The revolution did not resolve every dispute, and debates about its legitimacy, scope, and reach persist in historical interpretation. Critics from later reform movements have argued that the revolution primarily consolidated the interests of the landowning and mercantile classes and did not democratize power in a broad sense. Proponents of the conservative reading respond that the revolution’s paramount achievement was to avert chaos and arbitrary government, secure the rule of law, and create a durable framework in which property and contractual rights could be protected. In this view, the revolution’s success lay in establishing a stable, law-bound order that allowed a growing economy to flourish without the dangers of arbitrary rule or factional violence.
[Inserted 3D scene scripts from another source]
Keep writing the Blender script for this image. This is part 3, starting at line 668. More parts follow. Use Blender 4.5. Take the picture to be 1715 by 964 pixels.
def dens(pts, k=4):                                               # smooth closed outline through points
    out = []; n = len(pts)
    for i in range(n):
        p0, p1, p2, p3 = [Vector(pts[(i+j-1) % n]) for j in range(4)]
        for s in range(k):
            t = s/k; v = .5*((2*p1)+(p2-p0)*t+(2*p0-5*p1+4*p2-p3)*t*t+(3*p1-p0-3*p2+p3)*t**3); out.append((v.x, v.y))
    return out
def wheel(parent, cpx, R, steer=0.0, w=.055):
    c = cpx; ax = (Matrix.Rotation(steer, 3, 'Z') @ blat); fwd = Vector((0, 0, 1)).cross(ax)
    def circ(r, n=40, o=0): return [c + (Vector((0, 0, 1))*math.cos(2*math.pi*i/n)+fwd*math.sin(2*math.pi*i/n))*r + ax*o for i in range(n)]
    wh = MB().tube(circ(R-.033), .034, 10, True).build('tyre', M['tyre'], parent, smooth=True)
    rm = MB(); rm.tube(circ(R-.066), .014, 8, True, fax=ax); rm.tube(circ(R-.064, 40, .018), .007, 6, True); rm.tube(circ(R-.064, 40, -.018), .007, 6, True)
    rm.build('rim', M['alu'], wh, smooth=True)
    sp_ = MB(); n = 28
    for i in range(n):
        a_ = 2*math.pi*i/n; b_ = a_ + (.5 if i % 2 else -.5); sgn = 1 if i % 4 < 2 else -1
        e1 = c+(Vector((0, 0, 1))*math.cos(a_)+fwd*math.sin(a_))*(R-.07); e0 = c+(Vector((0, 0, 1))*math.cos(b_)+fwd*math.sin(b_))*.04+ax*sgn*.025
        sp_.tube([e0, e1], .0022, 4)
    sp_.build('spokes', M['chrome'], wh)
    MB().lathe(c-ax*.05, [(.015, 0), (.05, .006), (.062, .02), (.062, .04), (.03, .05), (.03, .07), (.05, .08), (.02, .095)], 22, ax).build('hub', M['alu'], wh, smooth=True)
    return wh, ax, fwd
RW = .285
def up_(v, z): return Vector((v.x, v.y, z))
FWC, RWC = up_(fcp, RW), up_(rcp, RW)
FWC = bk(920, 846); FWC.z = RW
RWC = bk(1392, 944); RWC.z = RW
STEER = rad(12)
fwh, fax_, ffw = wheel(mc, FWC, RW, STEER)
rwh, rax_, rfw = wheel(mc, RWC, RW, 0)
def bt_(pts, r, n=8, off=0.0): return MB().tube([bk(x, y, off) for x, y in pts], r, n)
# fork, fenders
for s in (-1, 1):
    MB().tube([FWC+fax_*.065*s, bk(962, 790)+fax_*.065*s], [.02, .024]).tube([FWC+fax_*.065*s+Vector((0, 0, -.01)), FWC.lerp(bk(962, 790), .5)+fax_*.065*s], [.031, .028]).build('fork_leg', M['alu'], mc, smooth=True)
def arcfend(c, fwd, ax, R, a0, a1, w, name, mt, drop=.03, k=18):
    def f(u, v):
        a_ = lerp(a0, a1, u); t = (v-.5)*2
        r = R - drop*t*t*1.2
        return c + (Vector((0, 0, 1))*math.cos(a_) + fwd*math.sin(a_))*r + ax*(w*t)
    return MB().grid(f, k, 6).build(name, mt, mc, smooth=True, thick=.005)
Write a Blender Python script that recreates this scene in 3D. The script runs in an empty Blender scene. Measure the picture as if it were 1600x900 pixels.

Critics sometimes label this arrangement as exclusionary, but its architects argued it protected a civil peace and the long-term interests of a broad range of subjects by preventing the recurrence of royal overreach and religious conflict.
The Glorious Revolution thus stands as a decisive moment in the transition from a personal monarchy to a constitutional monarchy, with lasting implications for how Britain balanced executive power, legislative authority, religious settlement, and economic policy. It is a reference point in any account of the development of parliamentary sovereignty and the rule of law in the (Anglo-) Atlantic world, and it remains a touchstone for debates about the proper limits of royal power and the scope of political liberty.